It hasn’t been a good last half of the decade for the Sailor Moon property in the English speaking world.  Naoko Takeuchi’s innovative magical girl team (sentai) manga debuted in 1991 and immediately spawned an anime adaptation from Toei.  The manga, which was published here by Tokyopop (then known as Mixx) starting in 1997, helped spur the turn-of-the-century manga boom, while the Sailor Moon anime series received a ton of TV exposure here in the 1990s.  All that exposure moved a lot of merchandise and inspired a wide and diverse audience.  But since 2004 the anime series has been off the air in all English-speaking territories, and Tokyopop’s license for the Sailor Moon manga lapsed in 2005. 


Word that Toei was planning a worldwide revival of the property based on the Sailor Moon anime (see “Worldwide Sailor Moon Revival”) has stirred interest in U.S. fan sites, which were also energized in 2009 when Funimation announced that it was considering a re-dubbing of the Sailor Moon series and put out survey questions to Sailor Moon fans.

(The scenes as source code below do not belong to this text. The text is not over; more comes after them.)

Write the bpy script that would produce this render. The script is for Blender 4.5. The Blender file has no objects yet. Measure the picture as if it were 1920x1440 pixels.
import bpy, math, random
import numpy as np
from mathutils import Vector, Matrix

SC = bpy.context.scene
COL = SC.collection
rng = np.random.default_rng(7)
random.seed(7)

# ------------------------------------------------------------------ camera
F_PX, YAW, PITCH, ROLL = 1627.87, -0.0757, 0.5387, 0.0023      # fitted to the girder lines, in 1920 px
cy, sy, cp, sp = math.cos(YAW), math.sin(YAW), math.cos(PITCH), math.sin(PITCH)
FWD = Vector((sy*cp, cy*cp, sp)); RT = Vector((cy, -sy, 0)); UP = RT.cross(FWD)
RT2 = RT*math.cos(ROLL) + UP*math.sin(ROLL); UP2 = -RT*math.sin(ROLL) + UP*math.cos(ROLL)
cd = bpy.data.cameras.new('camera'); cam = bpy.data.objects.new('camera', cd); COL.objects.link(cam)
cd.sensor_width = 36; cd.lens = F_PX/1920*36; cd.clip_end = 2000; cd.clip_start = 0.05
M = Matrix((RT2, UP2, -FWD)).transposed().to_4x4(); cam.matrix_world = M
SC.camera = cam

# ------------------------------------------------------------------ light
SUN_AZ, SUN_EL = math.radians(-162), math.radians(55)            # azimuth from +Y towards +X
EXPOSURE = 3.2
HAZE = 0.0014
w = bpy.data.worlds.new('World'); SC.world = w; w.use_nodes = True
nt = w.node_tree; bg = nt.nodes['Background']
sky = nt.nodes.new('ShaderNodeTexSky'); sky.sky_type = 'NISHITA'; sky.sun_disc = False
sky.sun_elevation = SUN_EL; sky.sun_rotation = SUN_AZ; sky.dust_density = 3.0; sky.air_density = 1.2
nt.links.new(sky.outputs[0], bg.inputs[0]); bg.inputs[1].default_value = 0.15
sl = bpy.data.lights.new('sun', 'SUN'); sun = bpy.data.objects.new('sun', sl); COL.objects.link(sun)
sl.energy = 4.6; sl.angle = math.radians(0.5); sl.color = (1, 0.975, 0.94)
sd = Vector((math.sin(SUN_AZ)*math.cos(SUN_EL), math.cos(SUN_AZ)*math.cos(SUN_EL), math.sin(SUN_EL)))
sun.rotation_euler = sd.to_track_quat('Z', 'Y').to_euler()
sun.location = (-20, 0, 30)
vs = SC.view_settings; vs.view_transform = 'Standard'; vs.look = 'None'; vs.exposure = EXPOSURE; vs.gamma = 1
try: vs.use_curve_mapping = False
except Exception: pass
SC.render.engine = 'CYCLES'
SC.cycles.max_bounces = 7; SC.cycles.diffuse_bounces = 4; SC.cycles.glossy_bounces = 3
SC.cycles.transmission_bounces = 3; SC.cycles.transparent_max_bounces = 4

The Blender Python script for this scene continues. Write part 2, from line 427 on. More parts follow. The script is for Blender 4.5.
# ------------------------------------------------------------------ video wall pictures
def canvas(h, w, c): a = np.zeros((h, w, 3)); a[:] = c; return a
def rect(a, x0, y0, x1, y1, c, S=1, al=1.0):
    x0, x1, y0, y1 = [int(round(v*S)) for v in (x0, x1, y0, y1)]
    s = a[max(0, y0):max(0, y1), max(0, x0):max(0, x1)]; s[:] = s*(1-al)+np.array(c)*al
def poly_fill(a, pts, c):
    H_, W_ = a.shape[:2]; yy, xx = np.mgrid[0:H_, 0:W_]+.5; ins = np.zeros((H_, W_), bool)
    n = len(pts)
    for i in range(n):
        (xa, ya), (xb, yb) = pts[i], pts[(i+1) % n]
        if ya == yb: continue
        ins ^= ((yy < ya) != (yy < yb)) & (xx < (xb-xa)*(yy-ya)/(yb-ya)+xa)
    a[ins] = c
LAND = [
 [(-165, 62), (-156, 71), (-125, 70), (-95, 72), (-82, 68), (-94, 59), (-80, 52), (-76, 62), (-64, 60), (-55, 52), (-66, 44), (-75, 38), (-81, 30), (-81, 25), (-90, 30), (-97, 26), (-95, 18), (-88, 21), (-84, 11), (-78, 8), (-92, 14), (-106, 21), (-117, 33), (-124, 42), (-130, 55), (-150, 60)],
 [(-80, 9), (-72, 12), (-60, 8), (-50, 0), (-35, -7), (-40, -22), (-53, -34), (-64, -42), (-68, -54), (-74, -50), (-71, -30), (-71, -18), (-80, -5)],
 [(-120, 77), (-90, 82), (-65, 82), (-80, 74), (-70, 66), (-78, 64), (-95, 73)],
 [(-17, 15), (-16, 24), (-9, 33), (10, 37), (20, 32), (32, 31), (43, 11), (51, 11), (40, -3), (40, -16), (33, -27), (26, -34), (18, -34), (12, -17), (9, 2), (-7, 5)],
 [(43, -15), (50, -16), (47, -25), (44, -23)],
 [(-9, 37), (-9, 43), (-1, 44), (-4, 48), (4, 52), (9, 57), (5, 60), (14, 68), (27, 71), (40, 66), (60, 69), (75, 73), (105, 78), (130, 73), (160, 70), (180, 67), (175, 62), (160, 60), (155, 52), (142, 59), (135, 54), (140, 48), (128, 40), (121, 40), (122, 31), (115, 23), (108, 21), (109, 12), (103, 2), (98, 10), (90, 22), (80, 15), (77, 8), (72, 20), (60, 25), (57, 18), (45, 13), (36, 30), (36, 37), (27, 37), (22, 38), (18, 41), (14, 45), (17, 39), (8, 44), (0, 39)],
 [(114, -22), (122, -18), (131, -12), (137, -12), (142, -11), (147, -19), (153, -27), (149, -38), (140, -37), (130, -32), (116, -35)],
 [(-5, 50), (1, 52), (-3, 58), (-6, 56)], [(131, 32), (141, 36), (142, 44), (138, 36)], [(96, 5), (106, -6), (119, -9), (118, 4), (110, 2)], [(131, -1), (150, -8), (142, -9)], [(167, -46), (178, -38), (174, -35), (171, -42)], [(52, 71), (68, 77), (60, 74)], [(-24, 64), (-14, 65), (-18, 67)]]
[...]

The Moon Chase site publicized the Funimation survey and collected more than 1,300 responses.  After sending a 200-page report on the initial survey to both Funimation and Toei, the folks at Moon Chase have continued to survey Sailor Moon fandom in order to discover how fans would like to see the Sailor Moon anime and manga series revived here in the States.


Certainly it would be ideal if the Sailor Moon series could be brought back in a more pristine form.  DiC Entertainment, which adapted the first two seasons of the anime, bowdlerized the series.  Six episodes were eliminated entirely, while two others were merged.  Every episode suffered cuts to eliminate scenes that were deemed inappropriate for children and to create more time for commercials and the DiC-produced “Sailor Says” educational inserts.


Cloverway’s adaptations of the third and fourth season were far closer to the Japanese originals, though they weren’t without key changes—Sailor Neptune and Sailor Uranus were simply depicted as “kissin’ cousins” rather than the lovers that they were in the original version.


The fifth series Sailor Stars was never dubbed and released here in the U.S.  Naturally the fans surveyed by Moon Chase are most interested in getting the Sailor Stars series released here in the States.  As for bringing back the first four Sailor Moon series, the majority of the fans want either a new dub with the original cast or a re-release of the old dub.  It appears that the fans have fond memories of the original series since 70% of them want to retain the musical cues created for the English dub rather than reverting to the original Japanese musical cues.


As for the manga, in 2003 Kodansha began publishing the shinsoban (renewal) edition of the original 18-volume manga series.  Takeuchi reworked some of the drawings that she felt needed polishing and produced new sketches and new covers for the revamped series.  Kodansha increased the number of chapters in the individual volumes.  The revamped series includes 12 volumes of manga and two volumes of short stories.  Certainly fans would enjoy getting the saga in 12 volumes rather than 18, and the respondents to the Moon Chase survey also hope that a new American publisher would go back and clean up some of the translation errors from the earlier U.S. editions.